On Thu, Apr 07, 2022 at 11:18:57PM -0000, Brian McCall wrote:
> > What does it *really* matter which of these you write?
> 
> > that's just arguing over the colour of the bikeshed.
> 
> > you have shown nothing to justify why unit support must be built 
> > into the language itself.
> 
> I did what I could, but I'm not going to try and justify any more.

But that's my point, you haven't tried to justify why units need to be 
built-in to the language except to declare that they must and that a 
library won't cut it.

I'm sympathetic to that view, but "Trust me, I'm right!" is not going to 
sway the core developers or the Steering Council.

You're a scientist, think of this as a grant proposal. Convince us.


> At the end of the day, units are a core part of science and 
> engineering.

There are many things which are core to science and engineering but 
aren't part of the core Python language. What makes units of 
measurements more special than, say, numpy arrays or dataframes?

The numpy/scipy/pandas stack is HUGE in scientific Python, and it is not 
built into the language. nltk is a very big, powerful library used for 
computational linguistics, and its not built into the core language.

If there is something critical in units that requires core language 
support, what is it?


> Scientists and engineers are freaking passionate about 
> units. More and more of them are also being expected to write code to 
> do their jobs.

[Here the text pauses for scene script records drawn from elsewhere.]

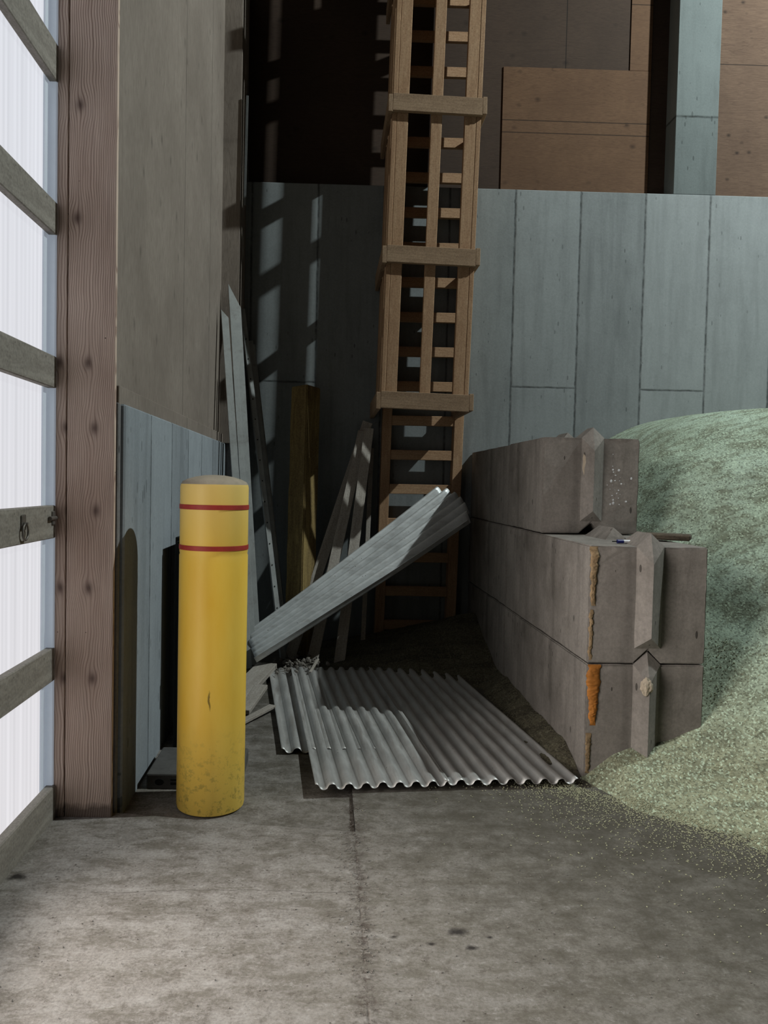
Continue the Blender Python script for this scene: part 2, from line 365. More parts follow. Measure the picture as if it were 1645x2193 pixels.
M['tape'] = mat_plain('red_tape', (0.52, 0.06, 0.045), 0.5, 0, 0.2, 20)
M['grain'] = mat_grain('grain', (0.44, 0.54, 0.41), (0.50, 0.62, 0.50), (0.20, 0.21, 0.14), (0.36, 0.34, 0.20))
M['grain2'] = mat_grain('old_grain', (0.15, 0.14, 0.095), (0.19, 0.175, 0.12), (0.06, 0.05, 0.035), (0.13, 0.115, 0.075))
M['kernel'] = mat_plain('loose_kernel', (0.42, 0.42, 0.28), 0.8, 0, 0.4, 40)
M['black'] = mat_plain('black_shadow_box', (0.012, 0.013, 0.014), 0.6, 0, 0.3, 9, bump=0.03)
M['greyplastic'] = mat_plain('grey_plastic', (0.13, 0.125, 0.12), 0.7, 0, 0.25, 14)
M['darkplastic'] = mat_plain('dark_slots', (0.02, 0.02, 0.02), 0.8)
M['steel'] = mat_plain('dull_steel', (0.22, 0.20, 0.18), 0.5, 0.6, 0.3, 30)
M['foam'] = mat_plain('orange_foam', (0.50, 0.19, 0.035), 0.7, 0, 0.55, 22, (0.16, 0.06, 0.02), 0.6)
M['foam2'] = mat_plain('old_foam', (0.36, 0.25, 0.14), 0.8, 0, 0.6, 40, (0.20, 0.12, 0.06), 0.8)
M['white'] = mat_plain('white_plastic', (0.75, 0.76, 0.78), 0.4)
M['blue'] = mat_plain('navy_plastic', (0.02, 0.025, 0.14), 0.4)
M['rubble'] = mat_concrete('rubble', (0.24, 0.215, 0.19), None)
M['darkwood'] = mat_wood('dark_wood', (0.15, 0.12, 0.085), (0.05, 0.04, 0.03), 0.8, 'Z', 0.3)
M['channel'] = mat_plain('daylit_channel', (0.50, 0.54, 0.57), 0.5, 0.2, 0.1)
M['channel'].node_tree.nodes['Principled BSDF'].inputs['Emission Color'].default_value = (0.75, 0.85, 1, 1)
M['channel'].node_tree.nodes['Principled BSDF'].inputs['Emission Strength'].default_value = 0.22  # glow added so the channel looks lit by the translucent wall
M['dimtrim'] = mat_plain('dull_trim', (0.13, 0.135, 0.135))
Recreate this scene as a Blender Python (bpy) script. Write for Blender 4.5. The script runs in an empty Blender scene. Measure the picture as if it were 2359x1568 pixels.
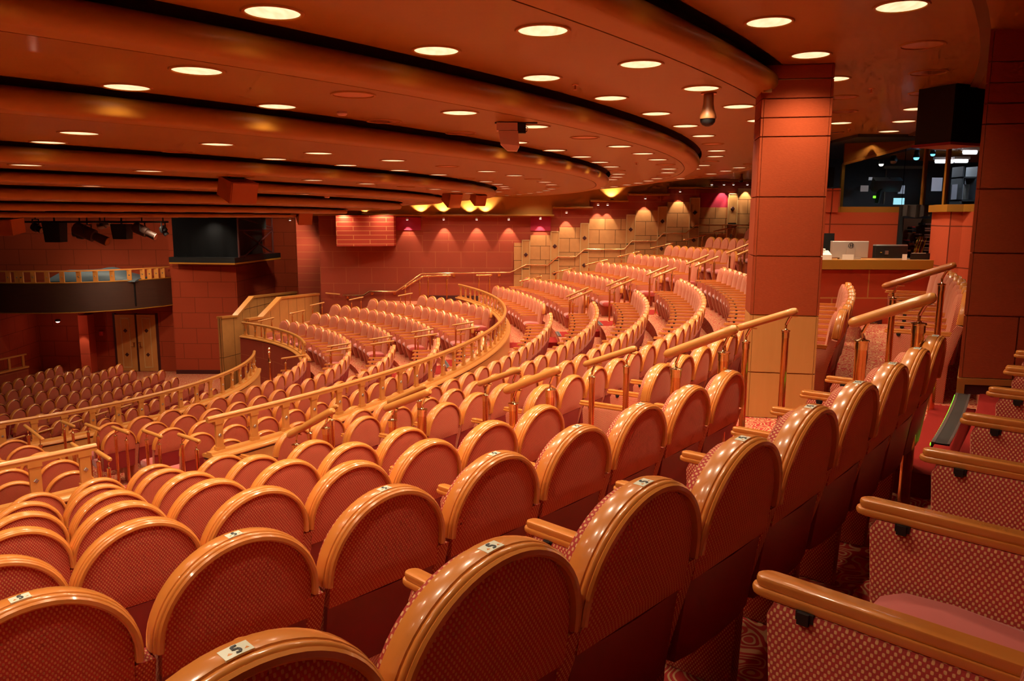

To me that says it's going to happen at some point.

People have been talking about unifying units into programming languages 
since the 1970s, in Fortran and Pascal.

Ada has had support for measurement units since at least 2003 and 
probably earlier.

https://link.springer.com/chapter/10.1007/3-540-44947-7_19

(Sorry, not a free link.)

Both F# (2005) and Swift (2014) also support units in the core language.

I've also mentioned Frink, and HP calculator "RPL" language supports 
units. HP has supported them since the mid 1980s. Java, C++, C#, 
Javascript, Ruby and others all have units libraries.

Quote:

"These types of libraries do already exist, several hundreds in fact. 
The problem thus is not the lack of these solutions but the opposite 
that they are so numerous that it is hard to get an overview."

https://onlinelibrary.wiley.com/doi/full/10.1002/spe.2926

So for scientists who want units of measurement support, there are many 
existing solutions they can use today. Why are those solutions 
insufficient, and what can be done about it?